Finding ‘the’ system

384207390How long have you been looking for that ‘perfect’ system?

You know….the project management ‘system’ that will be your savior.

Or the governance process that will ensure that your IT group is running ‘right’.

Or that Social Media approach that will make your marketing efforts ‘perfect’.

Or…perhaps that perfect system that will make you money in the stock market.

The thing with finding ‘the’ system is that there’s never a system that’s right for everyone.  In fact, there’s never a ‘perfect’ system…there’s only systems.

As a project manager,  you are taught that the Project Management Institute’s body of knowledge is “the” way to manage projects…until you are taught that Agile is the way to go…and then you learn that some other form of managing projects is  the ‘best’ approach.
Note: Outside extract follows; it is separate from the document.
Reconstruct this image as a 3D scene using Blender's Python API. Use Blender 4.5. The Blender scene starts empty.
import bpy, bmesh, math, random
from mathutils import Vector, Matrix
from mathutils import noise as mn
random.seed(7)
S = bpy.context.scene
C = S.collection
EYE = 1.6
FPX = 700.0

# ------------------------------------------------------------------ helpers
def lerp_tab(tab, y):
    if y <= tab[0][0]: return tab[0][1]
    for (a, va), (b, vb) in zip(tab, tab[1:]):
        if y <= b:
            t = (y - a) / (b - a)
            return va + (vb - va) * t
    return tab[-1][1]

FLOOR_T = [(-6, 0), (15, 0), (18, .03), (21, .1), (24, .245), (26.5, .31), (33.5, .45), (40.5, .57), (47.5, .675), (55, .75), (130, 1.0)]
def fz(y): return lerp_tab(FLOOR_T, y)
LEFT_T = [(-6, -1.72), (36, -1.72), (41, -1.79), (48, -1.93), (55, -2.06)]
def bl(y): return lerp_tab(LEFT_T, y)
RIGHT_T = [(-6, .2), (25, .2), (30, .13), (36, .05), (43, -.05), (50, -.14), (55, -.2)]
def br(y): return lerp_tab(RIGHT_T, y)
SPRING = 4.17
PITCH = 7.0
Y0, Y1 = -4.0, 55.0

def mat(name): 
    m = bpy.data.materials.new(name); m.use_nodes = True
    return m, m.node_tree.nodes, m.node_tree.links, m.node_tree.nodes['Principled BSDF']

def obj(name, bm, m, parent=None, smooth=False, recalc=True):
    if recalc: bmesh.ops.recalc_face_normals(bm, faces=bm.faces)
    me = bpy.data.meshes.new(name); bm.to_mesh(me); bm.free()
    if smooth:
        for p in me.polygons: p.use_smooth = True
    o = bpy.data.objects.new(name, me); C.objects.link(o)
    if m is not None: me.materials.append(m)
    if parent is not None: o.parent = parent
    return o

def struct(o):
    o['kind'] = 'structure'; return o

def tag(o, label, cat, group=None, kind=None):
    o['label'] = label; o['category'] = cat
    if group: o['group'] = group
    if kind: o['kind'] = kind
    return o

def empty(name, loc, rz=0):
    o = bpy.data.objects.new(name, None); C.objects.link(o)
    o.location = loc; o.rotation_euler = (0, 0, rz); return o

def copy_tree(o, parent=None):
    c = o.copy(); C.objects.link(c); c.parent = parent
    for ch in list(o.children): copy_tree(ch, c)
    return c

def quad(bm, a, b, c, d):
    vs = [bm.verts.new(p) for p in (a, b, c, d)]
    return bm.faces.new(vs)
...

As an IT leader, you’ve been groomed to think ITIL will solve your troubles…until you realize it won’t.   You bring in consultants to implement the latest and greatest approaches and are promised they are the answers to your prayers.  But…you soon realize you’ve just spent money on yet another buzzword…sure they buzzword helps, but it isn’t “the” answer.

As a marketer, you were giddy when you realized how powerful social media was for ‘building your brand’, so you threw money at it.  You hired ‘ninjas’ to run your campaigns.  Then…realized that the perfect ‘system’ they promised you wasn’t working.

As an investor, you  spend years looking for that ‘holy grail’.  Maybe you spend hundreds, thousands or tens of thousands of dollars for systems, newsletters and software…to no avail. Nothing is working ‘perfectly’.

Welcome to the real world. There is no perfect.  There’s only approaches that work for some and don’t work for others.

Rather than spend money / time searching for ‘the’ system, find what works for you.

Image Credit: Perfect by -= Bruce Berrien =- on flickr

  • http://cuberules.com Scot Herrick

    The other deal with systems is that adapting one usually means many (significant) changes need making either in the organization or the company culture. And the systems last only as long as the management stays the same.

    I worked in a company that advocated ITIL, set up an organization to support the different disciplines, and was starting to get some really good results. Then a new mucky-muck came on board and all that gone thrown out the window, including about 70 jobs — people who moved into the role and got training, not originally new hires.

    The systems don’t work because they never get implemented correctly — and the management turnover kills the momentum. It really requires great discipline and support to adapt to a system and I haven’t seen many management teams ready to take that on.

    Past that, very correct — every company has to create their own best practice within a system. Just because something is supposed to be universal doesn’t mean you can’t adopt it to your company and circumstance. But most companies never get to this point; the buzzwords change and out goes the progress.

    • http://ericbrown.com/ Eric D. Brown

      Hey Scot –

      Excellent comment and insight.

      Systems don’t work for a lot of reasons but implementation and follow through are key as you say. Thanks for stopping by!